Self-service integration allows finance units access large volumes of data with ease and precision. It does so by turning employees into citizen integrators. In other words, employees can independently integrate data and applications without IT intervention. When the data becomes accessible, the decision-making capability of companies increases by leaps and bounds.

Connected Environment, Enhanced Communication

Self-service integration helps financial organizations integrate applications and systems and improve connectivity to streamline communication across the ecosystem. It also allows banks or other financial firms share data with third-party financial apps – without disclosing their login credentials. Hence, firms can share information across the ecosystem in a secure way that was previously difficult, costly and/or time-consuming to access.

Improved IT Productivity, Increased IT Efficiency

Traditional integration approaches are cumbersome and fragile.

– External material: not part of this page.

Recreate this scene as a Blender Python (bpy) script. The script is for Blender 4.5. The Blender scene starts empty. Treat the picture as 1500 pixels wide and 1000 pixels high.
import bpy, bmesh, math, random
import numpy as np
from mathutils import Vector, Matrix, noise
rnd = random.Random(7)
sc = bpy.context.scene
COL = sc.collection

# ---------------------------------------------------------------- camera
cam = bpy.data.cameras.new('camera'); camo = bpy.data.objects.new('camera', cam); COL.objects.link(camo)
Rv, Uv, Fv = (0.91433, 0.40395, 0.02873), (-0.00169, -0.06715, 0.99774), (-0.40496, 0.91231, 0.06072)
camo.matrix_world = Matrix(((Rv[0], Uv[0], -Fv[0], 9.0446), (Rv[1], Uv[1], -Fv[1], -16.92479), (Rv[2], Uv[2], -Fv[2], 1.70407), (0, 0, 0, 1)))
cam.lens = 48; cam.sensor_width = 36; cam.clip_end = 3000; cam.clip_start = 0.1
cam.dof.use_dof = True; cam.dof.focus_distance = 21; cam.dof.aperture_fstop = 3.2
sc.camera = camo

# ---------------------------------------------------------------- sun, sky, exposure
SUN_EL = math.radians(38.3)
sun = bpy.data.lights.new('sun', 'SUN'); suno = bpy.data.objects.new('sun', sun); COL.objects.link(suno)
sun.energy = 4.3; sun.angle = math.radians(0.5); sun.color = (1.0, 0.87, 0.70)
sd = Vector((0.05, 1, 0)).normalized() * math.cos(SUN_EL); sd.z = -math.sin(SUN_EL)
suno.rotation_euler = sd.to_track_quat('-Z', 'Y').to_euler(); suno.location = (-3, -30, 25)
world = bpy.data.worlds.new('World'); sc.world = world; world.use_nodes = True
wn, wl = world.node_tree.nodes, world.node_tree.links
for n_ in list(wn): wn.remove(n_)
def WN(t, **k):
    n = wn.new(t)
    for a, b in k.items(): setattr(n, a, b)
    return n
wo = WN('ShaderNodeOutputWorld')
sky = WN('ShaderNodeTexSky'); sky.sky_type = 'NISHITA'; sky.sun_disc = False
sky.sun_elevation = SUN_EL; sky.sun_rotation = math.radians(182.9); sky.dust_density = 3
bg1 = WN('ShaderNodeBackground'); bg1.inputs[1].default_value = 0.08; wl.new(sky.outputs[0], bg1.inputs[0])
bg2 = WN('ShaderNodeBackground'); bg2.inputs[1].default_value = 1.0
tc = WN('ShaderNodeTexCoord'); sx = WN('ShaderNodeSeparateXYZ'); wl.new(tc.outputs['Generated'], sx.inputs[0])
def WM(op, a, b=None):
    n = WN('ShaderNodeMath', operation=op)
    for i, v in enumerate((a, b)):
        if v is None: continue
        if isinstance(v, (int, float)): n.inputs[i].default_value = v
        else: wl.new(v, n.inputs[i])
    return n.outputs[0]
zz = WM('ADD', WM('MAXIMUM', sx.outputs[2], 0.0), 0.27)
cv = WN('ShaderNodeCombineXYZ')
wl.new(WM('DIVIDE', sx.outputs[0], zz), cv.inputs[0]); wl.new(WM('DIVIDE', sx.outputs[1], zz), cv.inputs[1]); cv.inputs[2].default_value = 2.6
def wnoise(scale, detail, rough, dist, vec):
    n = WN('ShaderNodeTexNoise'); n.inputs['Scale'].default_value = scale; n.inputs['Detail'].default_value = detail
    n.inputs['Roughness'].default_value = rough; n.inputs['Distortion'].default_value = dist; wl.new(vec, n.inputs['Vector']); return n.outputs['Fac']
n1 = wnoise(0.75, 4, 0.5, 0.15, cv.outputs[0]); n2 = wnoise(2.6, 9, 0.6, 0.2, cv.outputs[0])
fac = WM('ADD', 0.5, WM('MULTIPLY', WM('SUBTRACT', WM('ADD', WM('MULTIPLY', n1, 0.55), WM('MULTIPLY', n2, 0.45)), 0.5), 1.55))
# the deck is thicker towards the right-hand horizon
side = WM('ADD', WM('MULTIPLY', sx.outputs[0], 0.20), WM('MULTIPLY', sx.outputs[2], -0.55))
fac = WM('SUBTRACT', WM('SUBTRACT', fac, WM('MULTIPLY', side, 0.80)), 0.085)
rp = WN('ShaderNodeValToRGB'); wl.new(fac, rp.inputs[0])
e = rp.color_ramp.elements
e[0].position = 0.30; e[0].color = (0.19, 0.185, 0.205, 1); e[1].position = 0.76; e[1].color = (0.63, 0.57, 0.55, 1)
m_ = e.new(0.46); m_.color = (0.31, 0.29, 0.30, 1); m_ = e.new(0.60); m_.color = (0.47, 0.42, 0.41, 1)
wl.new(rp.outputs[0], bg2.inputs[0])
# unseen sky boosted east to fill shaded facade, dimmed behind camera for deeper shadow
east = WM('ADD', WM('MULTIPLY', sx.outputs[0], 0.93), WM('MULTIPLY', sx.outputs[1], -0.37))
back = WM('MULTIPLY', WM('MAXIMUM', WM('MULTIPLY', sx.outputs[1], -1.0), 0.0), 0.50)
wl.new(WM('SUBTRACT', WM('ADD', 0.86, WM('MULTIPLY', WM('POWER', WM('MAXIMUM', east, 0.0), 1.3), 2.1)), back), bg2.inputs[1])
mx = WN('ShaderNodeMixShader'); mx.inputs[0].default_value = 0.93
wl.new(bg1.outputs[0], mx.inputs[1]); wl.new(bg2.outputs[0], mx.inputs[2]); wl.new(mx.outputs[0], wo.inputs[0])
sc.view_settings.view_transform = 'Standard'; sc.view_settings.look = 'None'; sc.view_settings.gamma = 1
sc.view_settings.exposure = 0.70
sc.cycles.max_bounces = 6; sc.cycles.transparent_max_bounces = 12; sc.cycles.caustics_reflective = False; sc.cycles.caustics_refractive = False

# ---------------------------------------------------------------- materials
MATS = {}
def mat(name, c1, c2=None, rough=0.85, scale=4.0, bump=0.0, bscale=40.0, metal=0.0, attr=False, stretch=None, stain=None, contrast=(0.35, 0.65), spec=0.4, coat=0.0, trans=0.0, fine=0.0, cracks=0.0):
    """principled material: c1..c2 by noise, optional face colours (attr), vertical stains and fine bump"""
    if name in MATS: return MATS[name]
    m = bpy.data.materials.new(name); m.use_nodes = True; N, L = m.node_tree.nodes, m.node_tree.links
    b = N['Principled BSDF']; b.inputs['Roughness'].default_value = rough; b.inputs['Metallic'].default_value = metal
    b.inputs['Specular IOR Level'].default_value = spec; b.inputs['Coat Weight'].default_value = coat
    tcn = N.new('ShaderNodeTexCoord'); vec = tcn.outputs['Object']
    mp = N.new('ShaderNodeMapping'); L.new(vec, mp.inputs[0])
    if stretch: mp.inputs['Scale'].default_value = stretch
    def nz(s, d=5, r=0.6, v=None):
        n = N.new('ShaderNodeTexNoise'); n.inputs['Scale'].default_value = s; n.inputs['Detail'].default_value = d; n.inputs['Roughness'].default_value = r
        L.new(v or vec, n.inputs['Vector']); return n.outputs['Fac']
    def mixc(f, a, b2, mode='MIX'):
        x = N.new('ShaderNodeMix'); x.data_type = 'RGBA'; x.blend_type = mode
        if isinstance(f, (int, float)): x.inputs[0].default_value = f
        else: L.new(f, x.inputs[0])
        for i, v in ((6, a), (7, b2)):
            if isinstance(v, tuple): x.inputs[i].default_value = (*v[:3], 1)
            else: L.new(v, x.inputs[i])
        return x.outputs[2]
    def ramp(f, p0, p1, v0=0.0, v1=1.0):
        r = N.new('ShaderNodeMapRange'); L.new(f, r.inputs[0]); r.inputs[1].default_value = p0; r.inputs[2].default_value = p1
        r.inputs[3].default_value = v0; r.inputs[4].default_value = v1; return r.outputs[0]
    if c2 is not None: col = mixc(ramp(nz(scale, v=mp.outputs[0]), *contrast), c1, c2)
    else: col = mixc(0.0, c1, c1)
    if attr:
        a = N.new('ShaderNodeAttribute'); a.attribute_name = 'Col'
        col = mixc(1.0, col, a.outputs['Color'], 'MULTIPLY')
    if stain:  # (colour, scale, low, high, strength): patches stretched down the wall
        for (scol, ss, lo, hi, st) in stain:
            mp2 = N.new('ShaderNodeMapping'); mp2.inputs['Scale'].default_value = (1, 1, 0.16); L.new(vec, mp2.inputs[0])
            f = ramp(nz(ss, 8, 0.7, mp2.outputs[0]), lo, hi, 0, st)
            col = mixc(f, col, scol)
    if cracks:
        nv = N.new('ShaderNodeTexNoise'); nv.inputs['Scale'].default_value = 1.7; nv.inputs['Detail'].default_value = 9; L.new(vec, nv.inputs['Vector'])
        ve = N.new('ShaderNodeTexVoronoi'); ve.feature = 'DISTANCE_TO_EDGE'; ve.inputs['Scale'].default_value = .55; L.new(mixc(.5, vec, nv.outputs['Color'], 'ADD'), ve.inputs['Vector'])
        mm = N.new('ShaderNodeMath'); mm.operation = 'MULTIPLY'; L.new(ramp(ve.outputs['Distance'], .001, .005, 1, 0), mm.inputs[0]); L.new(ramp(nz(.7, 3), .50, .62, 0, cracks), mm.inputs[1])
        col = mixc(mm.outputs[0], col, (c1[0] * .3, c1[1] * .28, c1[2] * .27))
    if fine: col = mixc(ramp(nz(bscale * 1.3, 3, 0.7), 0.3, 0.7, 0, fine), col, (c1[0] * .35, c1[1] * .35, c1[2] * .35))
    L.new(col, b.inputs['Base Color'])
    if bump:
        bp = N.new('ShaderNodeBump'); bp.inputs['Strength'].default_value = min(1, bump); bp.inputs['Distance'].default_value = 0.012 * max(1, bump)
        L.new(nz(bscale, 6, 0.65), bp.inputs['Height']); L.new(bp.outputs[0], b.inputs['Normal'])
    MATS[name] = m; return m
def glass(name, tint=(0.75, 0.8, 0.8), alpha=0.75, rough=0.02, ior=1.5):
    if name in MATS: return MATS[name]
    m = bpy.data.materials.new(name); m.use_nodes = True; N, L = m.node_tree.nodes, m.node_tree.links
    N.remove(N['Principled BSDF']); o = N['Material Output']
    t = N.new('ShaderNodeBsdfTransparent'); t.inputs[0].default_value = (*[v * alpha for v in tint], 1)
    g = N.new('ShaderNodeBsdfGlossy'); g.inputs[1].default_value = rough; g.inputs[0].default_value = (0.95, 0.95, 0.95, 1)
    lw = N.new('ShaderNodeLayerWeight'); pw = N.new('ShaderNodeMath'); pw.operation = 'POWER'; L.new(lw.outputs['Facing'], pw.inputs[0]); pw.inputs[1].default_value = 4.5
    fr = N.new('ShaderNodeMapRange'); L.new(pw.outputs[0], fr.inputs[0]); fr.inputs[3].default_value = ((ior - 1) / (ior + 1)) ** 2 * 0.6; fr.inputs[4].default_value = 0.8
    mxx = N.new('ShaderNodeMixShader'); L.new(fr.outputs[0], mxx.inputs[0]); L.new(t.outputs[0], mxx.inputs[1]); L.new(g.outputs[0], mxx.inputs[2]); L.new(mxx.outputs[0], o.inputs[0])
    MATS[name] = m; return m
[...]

They put a lot of burden on IT in building connections at supplier and partner end. As a result, both the efficiency and productivity of IT decreases. With the help of a self-service approach, the additional pressure on IT can be removed by empowering users integrate on their own. Consequently, IT can focus more on the governance role, thereby increasing their productivity and alleviating overhead costs. So, finance units need not have to wait for IT to supply data as employees can take advantage of a self-service integration platform and obtain data whenever they need it.

Satiated Customers, More Revenue

Using a self-service integration approach, financial firms can make data usage more secure and effective. As soon as organizations open their business to legitimate and safe data use, and increase their marketing consciousness, they can flex their marketing muscle and employ an intricately designed approach to streamline customer targeting and management processes. This leads to higher sales, more satisfied customers, and ultimately revenue.